---- Source records
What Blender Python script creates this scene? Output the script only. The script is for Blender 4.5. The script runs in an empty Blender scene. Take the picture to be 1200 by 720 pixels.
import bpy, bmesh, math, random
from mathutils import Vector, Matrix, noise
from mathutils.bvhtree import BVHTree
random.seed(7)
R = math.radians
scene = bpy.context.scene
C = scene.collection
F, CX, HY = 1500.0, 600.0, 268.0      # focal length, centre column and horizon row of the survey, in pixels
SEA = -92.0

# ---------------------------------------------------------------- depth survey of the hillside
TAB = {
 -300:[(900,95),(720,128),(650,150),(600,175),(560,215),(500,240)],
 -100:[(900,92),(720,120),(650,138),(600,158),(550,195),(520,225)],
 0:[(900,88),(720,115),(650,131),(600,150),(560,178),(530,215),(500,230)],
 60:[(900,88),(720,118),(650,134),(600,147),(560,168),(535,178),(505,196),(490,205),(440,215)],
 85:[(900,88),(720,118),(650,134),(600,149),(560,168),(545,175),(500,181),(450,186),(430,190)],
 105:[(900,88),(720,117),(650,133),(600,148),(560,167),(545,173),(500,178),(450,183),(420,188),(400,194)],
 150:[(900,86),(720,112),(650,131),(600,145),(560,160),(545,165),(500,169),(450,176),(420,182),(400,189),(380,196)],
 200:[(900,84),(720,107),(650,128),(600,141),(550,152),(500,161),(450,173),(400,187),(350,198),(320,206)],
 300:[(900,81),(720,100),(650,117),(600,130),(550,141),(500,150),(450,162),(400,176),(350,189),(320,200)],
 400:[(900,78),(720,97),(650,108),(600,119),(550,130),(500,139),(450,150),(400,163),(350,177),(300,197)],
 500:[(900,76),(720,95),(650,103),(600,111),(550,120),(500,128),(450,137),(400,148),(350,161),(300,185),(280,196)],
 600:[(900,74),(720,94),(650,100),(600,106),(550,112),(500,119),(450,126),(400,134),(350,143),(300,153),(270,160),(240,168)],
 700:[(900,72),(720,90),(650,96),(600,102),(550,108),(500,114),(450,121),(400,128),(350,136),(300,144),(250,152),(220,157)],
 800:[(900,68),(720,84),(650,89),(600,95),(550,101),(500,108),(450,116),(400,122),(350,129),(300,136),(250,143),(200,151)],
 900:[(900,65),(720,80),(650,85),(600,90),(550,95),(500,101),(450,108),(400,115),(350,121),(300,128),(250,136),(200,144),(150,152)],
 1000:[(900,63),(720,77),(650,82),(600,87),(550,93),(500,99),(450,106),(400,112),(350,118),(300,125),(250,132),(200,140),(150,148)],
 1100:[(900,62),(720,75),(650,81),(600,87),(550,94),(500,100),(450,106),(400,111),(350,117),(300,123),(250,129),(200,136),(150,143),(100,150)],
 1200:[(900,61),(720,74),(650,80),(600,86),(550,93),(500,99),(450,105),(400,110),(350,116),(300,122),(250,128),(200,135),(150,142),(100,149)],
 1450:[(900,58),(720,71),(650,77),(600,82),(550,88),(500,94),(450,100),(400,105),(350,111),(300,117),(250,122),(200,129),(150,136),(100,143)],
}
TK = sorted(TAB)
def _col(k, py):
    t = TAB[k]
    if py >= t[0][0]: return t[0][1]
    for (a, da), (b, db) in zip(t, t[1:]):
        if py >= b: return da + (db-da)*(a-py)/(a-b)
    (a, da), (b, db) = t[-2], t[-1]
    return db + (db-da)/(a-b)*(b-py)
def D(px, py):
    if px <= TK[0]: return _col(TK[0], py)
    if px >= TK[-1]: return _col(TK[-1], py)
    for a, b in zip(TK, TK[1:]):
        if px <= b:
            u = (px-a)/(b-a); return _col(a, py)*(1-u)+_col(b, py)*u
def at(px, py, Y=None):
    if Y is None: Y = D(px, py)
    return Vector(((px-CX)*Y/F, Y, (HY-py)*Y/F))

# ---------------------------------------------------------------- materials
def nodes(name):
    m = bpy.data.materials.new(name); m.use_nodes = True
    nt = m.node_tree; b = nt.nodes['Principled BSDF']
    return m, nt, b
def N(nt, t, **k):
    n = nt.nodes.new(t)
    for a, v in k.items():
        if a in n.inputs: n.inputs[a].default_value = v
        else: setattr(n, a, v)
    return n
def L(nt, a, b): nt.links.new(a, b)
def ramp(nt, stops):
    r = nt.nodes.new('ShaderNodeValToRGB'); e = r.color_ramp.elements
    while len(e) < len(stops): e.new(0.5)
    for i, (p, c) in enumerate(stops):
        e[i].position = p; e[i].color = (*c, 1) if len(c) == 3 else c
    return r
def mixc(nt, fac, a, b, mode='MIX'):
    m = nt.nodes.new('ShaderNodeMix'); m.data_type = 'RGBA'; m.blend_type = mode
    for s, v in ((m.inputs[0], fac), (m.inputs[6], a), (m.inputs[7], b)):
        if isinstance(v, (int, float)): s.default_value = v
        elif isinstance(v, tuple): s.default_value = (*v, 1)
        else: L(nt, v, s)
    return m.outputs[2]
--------
---- Source records
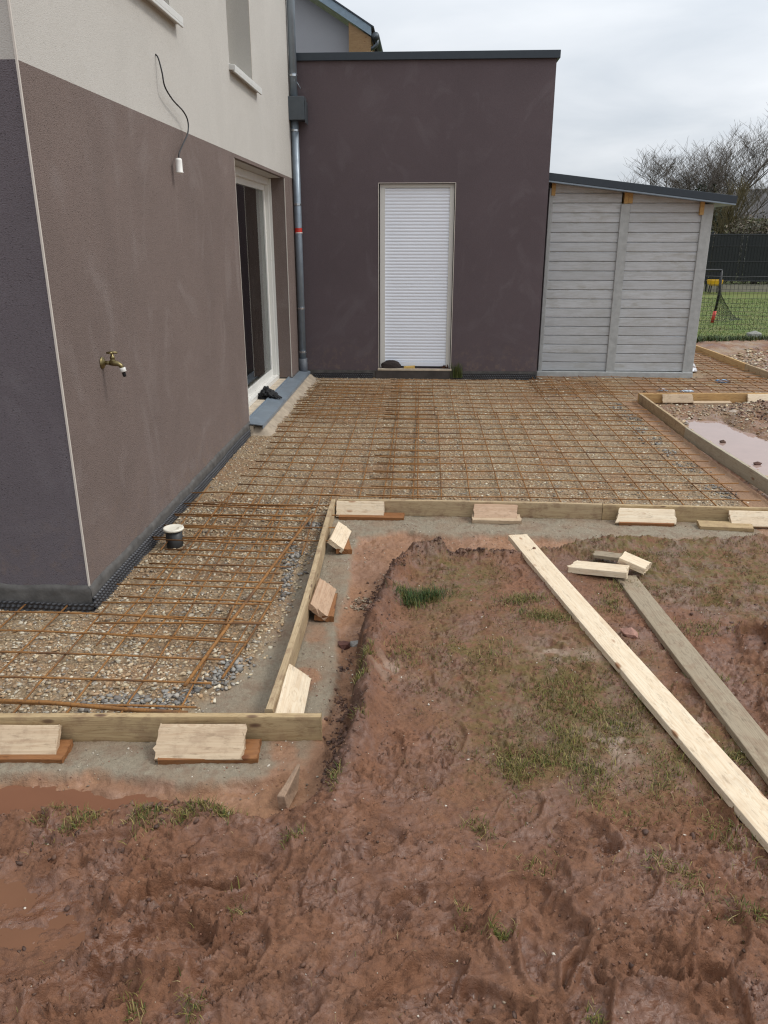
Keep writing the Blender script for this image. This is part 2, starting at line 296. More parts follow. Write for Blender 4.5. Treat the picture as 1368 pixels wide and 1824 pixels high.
--------
---- Source records
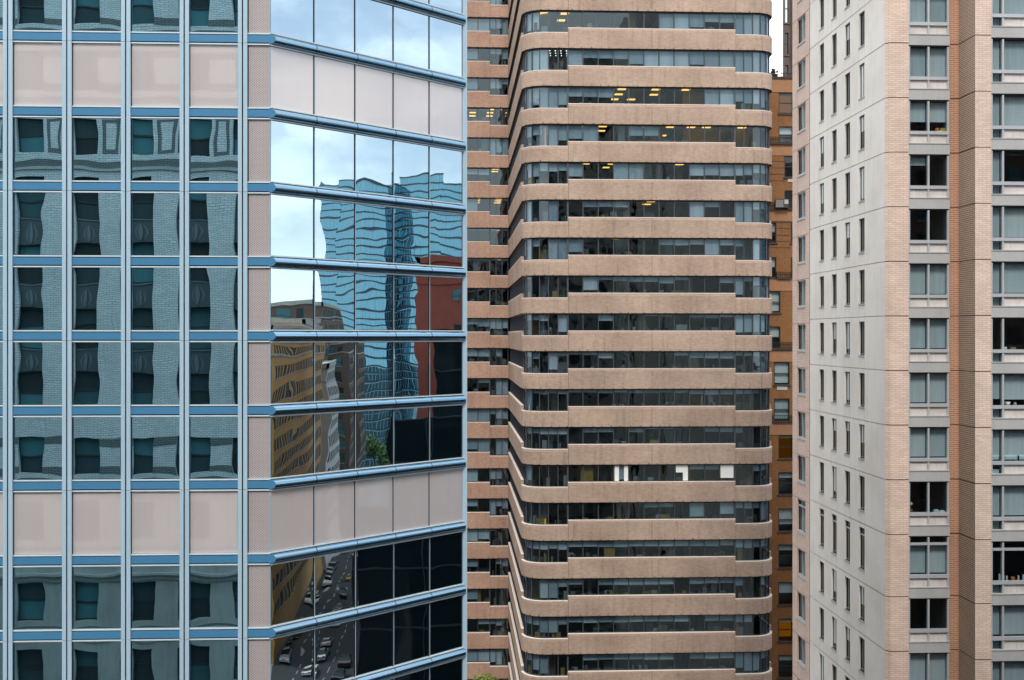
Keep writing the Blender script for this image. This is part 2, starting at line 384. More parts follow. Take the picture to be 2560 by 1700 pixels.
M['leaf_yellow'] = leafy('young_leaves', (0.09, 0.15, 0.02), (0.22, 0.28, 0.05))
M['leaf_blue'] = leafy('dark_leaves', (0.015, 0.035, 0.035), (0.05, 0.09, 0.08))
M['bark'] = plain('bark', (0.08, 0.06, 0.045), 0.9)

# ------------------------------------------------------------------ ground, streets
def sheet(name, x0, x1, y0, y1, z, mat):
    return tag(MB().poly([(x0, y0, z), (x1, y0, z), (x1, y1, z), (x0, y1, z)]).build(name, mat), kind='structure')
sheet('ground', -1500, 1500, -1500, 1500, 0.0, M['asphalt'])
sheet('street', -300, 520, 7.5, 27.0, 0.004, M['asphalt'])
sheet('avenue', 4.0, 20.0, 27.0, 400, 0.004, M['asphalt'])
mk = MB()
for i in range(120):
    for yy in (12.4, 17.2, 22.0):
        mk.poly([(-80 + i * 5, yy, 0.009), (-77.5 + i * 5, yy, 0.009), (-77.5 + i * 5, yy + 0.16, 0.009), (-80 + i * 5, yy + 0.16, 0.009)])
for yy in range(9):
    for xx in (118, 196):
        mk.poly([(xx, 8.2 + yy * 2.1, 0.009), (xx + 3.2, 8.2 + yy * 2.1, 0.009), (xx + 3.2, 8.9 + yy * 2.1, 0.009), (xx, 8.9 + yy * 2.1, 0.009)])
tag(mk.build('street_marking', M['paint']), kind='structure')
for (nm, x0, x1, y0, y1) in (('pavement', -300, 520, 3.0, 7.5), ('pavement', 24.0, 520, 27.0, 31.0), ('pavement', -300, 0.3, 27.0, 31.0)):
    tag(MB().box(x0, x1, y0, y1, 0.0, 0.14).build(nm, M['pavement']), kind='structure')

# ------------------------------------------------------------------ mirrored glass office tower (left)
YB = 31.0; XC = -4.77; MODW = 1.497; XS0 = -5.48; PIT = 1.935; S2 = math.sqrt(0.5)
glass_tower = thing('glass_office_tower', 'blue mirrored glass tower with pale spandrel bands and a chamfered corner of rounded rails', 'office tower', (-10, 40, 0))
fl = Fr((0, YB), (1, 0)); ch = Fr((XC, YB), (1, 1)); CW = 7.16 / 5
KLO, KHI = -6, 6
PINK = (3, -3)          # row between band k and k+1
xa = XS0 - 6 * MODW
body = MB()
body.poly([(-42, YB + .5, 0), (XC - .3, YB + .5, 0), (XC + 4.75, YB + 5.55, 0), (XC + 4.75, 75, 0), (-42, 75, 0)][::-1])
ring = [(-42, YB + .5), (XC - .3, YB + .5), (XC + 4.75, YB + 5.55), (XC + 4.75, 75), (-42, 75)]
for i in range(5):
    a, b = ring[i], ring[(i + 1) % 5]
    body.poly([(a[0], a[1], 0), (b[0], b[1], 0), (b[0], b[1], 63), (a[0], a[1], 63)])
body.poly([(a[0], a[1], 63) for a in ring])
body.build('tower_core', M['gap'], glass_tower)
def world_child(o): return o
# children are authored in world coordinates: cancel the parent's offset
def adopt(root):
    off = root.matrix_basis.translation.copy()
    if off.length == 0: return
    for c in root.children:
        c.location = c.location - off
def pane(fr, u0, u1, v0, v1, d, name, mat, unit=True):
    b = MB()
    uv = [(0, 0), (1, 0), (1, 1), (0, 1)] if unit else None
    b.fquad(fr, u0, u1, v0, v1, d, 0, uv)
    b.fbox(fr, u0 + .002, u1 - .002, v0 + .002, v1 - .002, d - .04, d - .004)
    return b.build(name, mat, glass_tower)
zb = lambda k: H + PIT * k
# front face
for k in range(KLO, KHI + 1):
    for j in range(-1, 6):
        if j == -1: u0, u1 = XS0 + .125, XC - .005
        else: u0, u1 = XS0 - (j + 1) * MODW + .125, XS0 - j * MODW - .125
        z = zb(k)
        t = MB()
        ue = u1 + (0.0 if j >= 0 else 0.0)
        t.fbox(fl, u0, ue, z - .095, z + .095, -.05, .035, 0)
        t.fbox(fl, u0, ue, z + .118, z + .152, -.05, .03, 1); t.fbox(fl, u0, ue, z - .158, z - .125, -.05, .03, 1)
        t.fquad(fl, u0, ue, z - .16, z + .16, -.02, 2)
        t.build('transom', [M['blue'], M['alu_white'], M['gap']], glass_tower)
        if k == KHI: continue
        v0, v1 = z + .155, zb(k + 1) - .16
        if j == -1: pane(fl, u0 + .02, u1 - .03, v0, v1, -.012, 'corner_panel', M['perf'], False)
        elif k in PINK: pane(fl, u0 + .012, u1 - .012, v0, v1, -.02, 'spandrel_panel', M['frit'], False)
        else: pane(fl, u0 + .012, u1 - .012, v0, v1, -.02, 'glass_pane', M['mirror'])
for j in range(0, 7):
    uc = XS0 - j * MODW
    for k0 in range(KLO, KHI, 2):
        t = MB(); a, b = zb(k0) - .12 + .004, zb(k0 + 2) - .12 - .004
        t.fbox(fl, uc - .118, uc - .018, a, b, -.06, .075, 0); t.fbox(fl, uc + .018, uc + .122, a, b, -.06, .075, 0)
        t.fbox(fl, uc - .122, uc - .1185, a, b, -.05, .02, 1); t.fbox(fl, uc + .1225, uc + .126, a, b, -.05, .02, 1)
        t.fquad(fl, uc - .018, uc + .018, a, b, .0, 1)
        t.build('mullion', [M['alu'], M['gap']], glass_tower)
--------
**Goal of the exercise:** Identify all lines in the records above with the word "scene".

**Exercise response:**
What Blender Python script creates this scene? Output the script only. The script is for Blender 4.5. The script runs in an empty Blender scene. Take the picture to be 1200 by 720 pixels.
scene = bpy.context.scene
C = scene.collection